Un’operazione dogmaticamente errata che trasformerebbe il dolo specifico di evasione nella generica volontà di non dichiarare al Fisco l’imposta dovuta, con l’ulteriore inaccettabile conseguenza di assorbire tutti i reati in materia dichiarativa negli indistinti illeciti amministrativi di cui agli artt. 1, comma 2, e 5, comma 4, D.Lgs. n. 18 dicembre 1997, n. 441 e di far sostanzialmente resuscitare la contravvenzione di omessa presentazione delle dichiarazioni ai fini delle imposte sui redditi e sul valore aggiunto, già prevista dall’abrogato art. 1, comma 1, D.L. 10 luglio 1982, n. 429, convertito con L. 7 agosto 1982, n. 516, che questa Corte ha già affermato non essere in continuità normativa con l’art. 5, D.Lgs. n. 74 del 2000 anche e proprio per la necessità del dolo specifico di evasione, in precedenza non richiesto (Sez. U, n. 35 del 13/12/2000, Sagone, Rv. 217374).
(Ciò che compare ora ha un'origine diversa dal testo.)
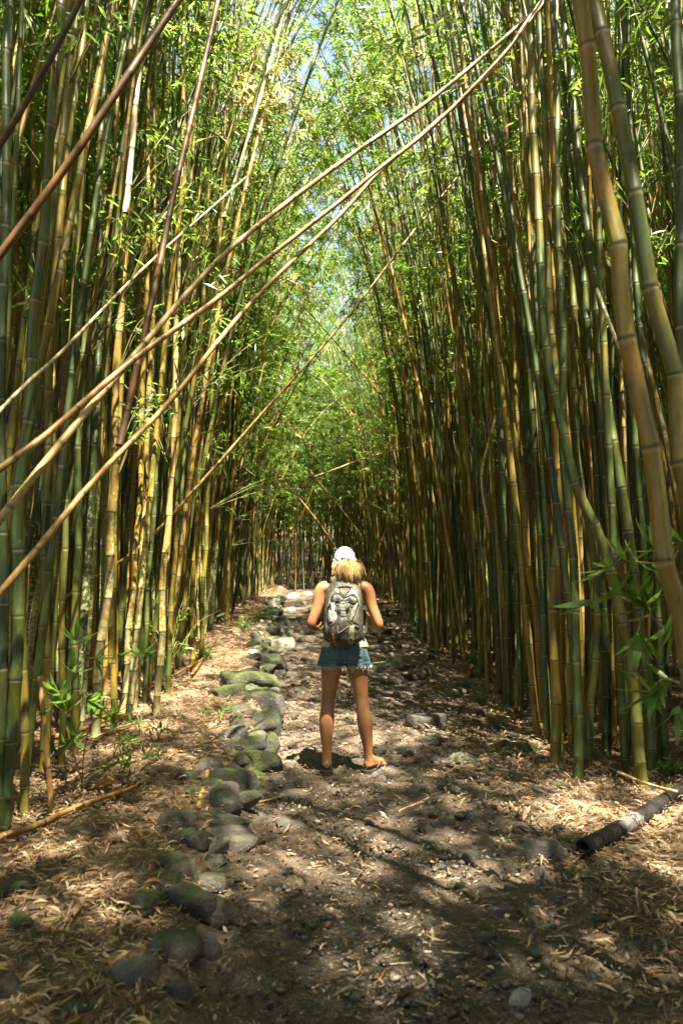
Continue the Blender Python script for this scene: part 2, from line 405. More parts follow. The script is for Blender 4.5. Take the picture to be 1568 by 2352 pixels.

Il reato è illecito di modo; il dolo di evasione è volontà di evasione dell’imposta mediante le specifiche condotte tipizzate dal legislatore penale-tributario. Se per il legislatore penale tributario nemmeno l’utilizzo di fatture per operazioni inesistenti, o le false rappresentazioni contabili e i mezzi fraudolenti per impedire l’accertamento delle imposte, sono sufficienti ad attribuire penale rilevanza alle condotte di cui agli artt. 2 e 3, D.Lgs. n. 74 del 2000, essendo necessario il fine di evasione, a maggior ragione il “dolo di omissione” non solo non può essere ritenuto sufficiente a integrare, sul piano soggettivo, il reato di cui all’art. 5, D.Lgs. n. 74 del 2000, ma nemmeno può essere confuso con il dolo di evasione. La volontà omissiva prova la consapevolezza della sussistenza dell’obbligazione tributaria e del suo oggetto, e dunque di uno o alcuni degli elementi costitutivi della fattispecie, non prova il fine ulteriore della condotta.
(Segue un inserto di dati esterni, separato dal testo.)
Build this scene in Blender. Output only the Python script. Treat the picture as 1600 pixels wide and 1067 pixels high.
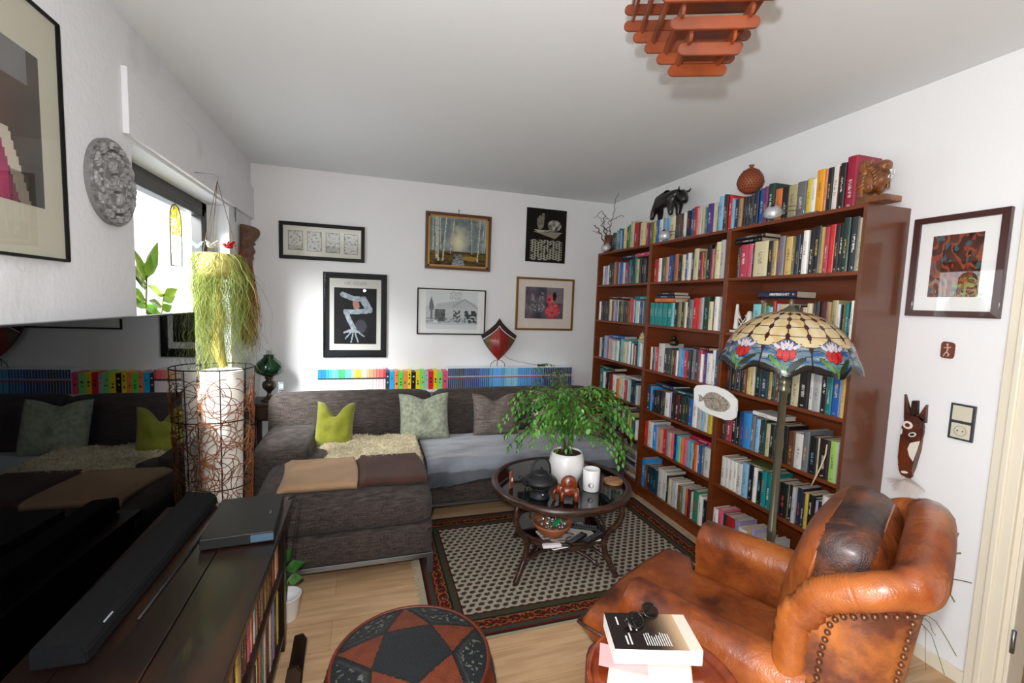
import bpy, bmesh, math, random
from math import sin, cos, pi, sqrt, atan2
from mathutils import Vector, Matrix
random.seed(7)
for o in list(bpy.data.objects): bpy.data.objects.remove(o)
SC = bpy.context.scene
COL = SC.collection
# ------------------------------------------------------------------ camera
cd = bpy.data.cameras.new('camera'); cam = bpy.data.objects.new('camera', cd); COL.objects.link(cam)
cd.sensor_width = 36.0; cd.lens = 705.12 / 1600 * 36; cd.clip_start = 0.02
CR = Vector((0.95226096, -0.30320039, 0.03561733)); CU = Vector((-0.00790755, 0.0921327, 0.99571534)); CF = Vector((0.3051828, 0.94846249, -0.0853368))
CP = Vector((0.9016, -0.0648, 1.5233))
cam.matrix_world = Matrix(((CR.x, CU.x, -CF.x, CP.x), (CR.y, CU.y, -CF.y, CP.y), (CR.z, CU.z, -CF.z, CP.z), (0, 0, 0, 1)))
SC.camera = cam
# ------------------------------------------------------------------ colour management, daylight, lights
SC.view_settings.view_transform = 'Standard'; SC.view_settings.look = 'None'
SC.view_settings.gamma = 1; SC.view_settings.use_curve_mapping = False
SC.view_settings.exposure = 0.0
W = bpy.data.worlds.new('sky'); SC.world = W; W.use_nodes = True
bg = W.node_tree.nodes['Background']; bg.inputs[0].default_value = (0.86, 0.94, 1.0, 1); bg.inputs[1].default_value = 2.6
def area(name, loc, target, sx, sy, power, color=(1, 1, 1)):
    l = bpy.data.lights.new(name, 'AREA'); l.shape = 'RECTANGLE'; l.size = sx; l.size_y = sy; l.energy = power; l.color = color
    o = bpy.data.objects.new(name, l); COL.objects.link(o); o.location = loc
    o.rotation_euler = (Vector(target) - Vector(loc)).to_track_quat('-Z', 'Y').to_euler(); return o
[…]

Il dolo di evasione esprime l’autentico disvalore penale della condotta e restituisce alla fattispecie la sua funzione selettiva di condotte offensive ad un grado non ulteriormente tollerabile del medesimo bene tutelato anche a livello amministrativo. L’inviolabilità della libertà personale costituisce il metro di misura della rilevanza penale di condotte che potrebbero essere sanzionate in altro modo. Al legislatore penale non interessa il recupero del gettito fiscale ma della persona. Il dolo specifico di evasione, per la sua forte carica intenzionale, segna il punto di frattura più grave tra l’atteggiamento antidoveroso dell’autore del fatto illecito, l’ordinamento giudico ed il bene protetto, un punto di non ritorno che giustifica il sacrificio della inviolabilità della libertà personale in considerazione del livello di aggressione al bene e della funzione rieducativa della pena. E’ proprio questo scopo che nei reati in materia di dichiarazioni fiscali giustifica, rispetto agli omologhi illeciti amministrativi, la reazione punitiva dello Stato e ne spiega la rilevanza penale che si giustifica solo in costanza di condotte poste in essere nella deliberata ed esclusiva intenzione di sottrarsi al pagamento delle imposte nella piena consapevolezza della illiceità del fine e del mezzo.

Nel caso in questione la ricorrente postulava l’insussistenza del dolo specifico quale conseguenza della inconsapevolezza della assunzione della carica ma il rilievo è, come detto, infondato. Infatti la ricorrente era una mera (consapevole) “testa di legno” e dunque la deliberata scelta di abdicare ai propri doveri di amministratore in favore di gestori occulti dell’impresa deve essere valutata, insieme con altri elementi, quale prova della consapevolezza di accedere ad un progetto illecito fatto proprio mediante la condotta omissiva.

L’amministratore interposto non viola un dovere di vigilanza; egli semplicemente e puramente viola un dovere ricadente su di lui nella piena consapevolezza delle conseguenze e del fine della propria omissione antidoverosa.